Short problem: The data below is to be returned in full and exactly.

********

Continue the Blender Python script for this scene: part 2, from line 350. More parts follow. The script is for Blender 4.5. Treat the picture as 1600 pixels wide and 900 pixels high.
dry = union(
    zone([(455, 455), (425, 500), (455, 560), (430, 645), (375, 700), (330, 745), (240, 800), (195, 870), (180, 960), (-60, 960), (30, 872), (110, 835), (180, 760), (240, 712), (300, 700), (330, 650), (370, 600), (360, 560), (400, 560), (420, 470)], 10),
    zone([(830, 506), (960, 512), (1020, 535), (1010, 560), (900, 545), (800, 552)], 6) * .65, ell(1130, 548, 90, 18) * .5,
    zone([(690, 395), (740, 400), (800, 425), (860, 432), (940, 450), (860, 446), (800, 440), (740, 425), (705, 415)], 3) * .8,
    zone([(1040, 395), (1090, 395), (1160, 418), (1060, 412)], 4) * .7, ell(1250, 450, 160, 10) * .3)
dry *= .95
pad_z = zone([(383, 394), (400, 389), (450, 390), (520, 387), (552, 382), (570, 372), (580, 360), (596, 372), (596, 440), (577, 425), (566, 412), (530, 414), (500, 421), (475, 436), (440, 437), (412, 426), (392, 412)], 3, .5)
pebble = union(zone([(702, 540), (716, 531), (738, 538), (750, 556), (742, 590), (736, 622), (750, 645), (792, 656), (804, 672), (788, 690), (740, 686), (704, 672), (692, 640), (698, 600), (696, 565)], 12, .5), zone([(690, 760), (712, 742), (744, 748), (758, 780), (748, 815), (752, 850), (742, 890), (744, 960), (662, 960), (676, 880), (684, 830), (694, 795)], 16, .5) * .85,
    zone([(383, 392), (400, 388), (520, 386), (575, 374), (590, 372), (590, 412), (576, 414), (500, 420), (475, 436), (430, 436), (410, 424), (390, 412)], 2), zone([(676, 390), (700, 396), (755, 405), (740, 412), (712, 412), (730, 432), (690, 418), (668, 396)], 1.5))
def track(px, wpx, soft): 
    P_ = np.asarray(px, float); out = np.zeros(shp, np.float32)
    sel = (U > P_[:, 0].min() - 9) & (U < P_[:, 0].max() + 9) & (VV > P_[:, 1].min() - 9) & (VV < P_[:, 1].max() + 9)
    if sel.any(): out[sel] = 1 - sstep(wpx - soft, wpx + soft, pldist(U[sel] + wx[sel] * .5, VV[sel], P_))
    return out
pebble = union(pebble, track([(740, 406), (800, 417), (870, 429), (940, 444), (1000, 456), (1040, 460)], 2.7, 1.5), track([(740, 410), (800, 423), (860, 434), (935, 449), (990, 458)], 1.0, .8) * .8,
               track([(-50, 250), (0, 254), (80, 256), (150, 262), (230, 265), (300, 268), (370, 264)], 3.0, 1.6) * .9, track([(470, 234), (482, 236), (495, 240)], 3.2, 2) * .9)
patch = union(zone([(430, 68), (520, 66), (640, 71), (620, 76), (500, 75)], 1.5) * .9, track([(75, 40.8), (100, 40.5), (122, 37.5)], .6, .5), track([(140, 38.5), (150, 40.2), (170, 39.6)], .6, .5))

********

Solved problem:
Continue the Blender Python script for this scene: part 2, from line 350. More parts follow. The script is for Blender 4.5. Treat the picture as 1600 pixels wide and 900 pixels high.
dry = union(
    zone([(455, 455), (425, 500), (455, 560), (430, 645), (375, 700), (330, 745), (240, 800), (195, 870), (180, 960), (-60, 960), (30, 872), (110, 835), (180, 760), (240, 712), (300, 700), (330, 650), (370, 600), (360, 560), (400, 560), (420, 470)], 10),
    zone([(830, 506), (960, 512), (1020, 535), (1010, 560), (900, 545), (800, 552)], 6) * .65, ell(1130, 548, 90, 18) * .5,
    zone([(690, 395), (740, 400), (800, 425), (860, 432), (940, 450), (860, 446), (800, 440), (740, 425), (705, 415)], 3) * .8,
    zone([(1040, 395), (1090, 395), (1160, 418), (1060, 412)], 4) * .7, ell(1250, 450, 160, 10) * .3)
dry *= .95
pad_z = zone([(383, 394), (400, 389), (450, 390), (520, 387), (552, 382), (570, 372), (580, 360), (596, 372), (596, 440), (577, 425), (566, 412), (530, 414), (500, 421), (475, 436), (440, 437), (412, 426), (392, 412)], 3, .5)
pebble = union(zone([(702, 540), (716, 531), (738, 538), (750, 556), (742, 590), (736, 622), (750, 645), (792, 656), (804, 672), (788, 690), (740, 686), (704, 672), (692, 640), (698, 600), (696, 565)], 12, .5), zone([(690, 760), (712, 742), (744, 748), (758, 780), (748, 815), (752, 850), (742, 890), (744, 960), (662, 960), (676, 880), (684, 830), (694, 795)], 16, .5) * .85,
    zone([(383, 392), (400, 388), (520, 386), (575, 374), (590, 372), (590, 412), (576, 414), (500, 420), (475, 436), (430, 436), (410, 424), (390, 412)], 2), zone([(676, 390), (700, 396), (755, 405), (740, 412), (712, 412), (730, 432), (690, 418), (668, 396)], 1.5))
def track(px, wpx, soft): 
    P_ = np.asarray(px, float); out = np.zeros(shp, np.float32)
    sel = (U > P_[:, 0].min() - 9) & (U < P_[:, 0].max() + 9) & (VV > P_[:, 1].min() - 9) & (VV < P_[:, 1].max() + 9)
    if sel.any(): out[sel] = 1 - sstep(wpx - soft, wpx + soft, pldist(U[sel] + wx[sel] * .5, VV[sel], P_))
    return out
pebble = union(pebble, track([(740, 406), (800, 417), (870, 429), (940, 444), (1000, 456), (1040, 460)], 2.7, 1.5), track([(740, 410), (800, 423), (860, 434), (935, 449), (990, 458)], 1.0, .8) * .8,
               track([(-50, 250), (0, 254), (80, 256), (150, 262), (230, 265), (300, 268), (370, 264)], 3.0, 1.6) * .9, track([(470, 234), (482, 236), (495, 240)], 3.2, 2) * .9)
patch = union(zone([(430, 68), (520, 66), (640, 71), (620, 76), (500, 75)], 1.5) * .9, track([(75, 40.8), (100, 40.5), (122, 37.5)], .6, .5), track([(140, 38.5), (150, 40.2), (170, 39.6)], .6, .5))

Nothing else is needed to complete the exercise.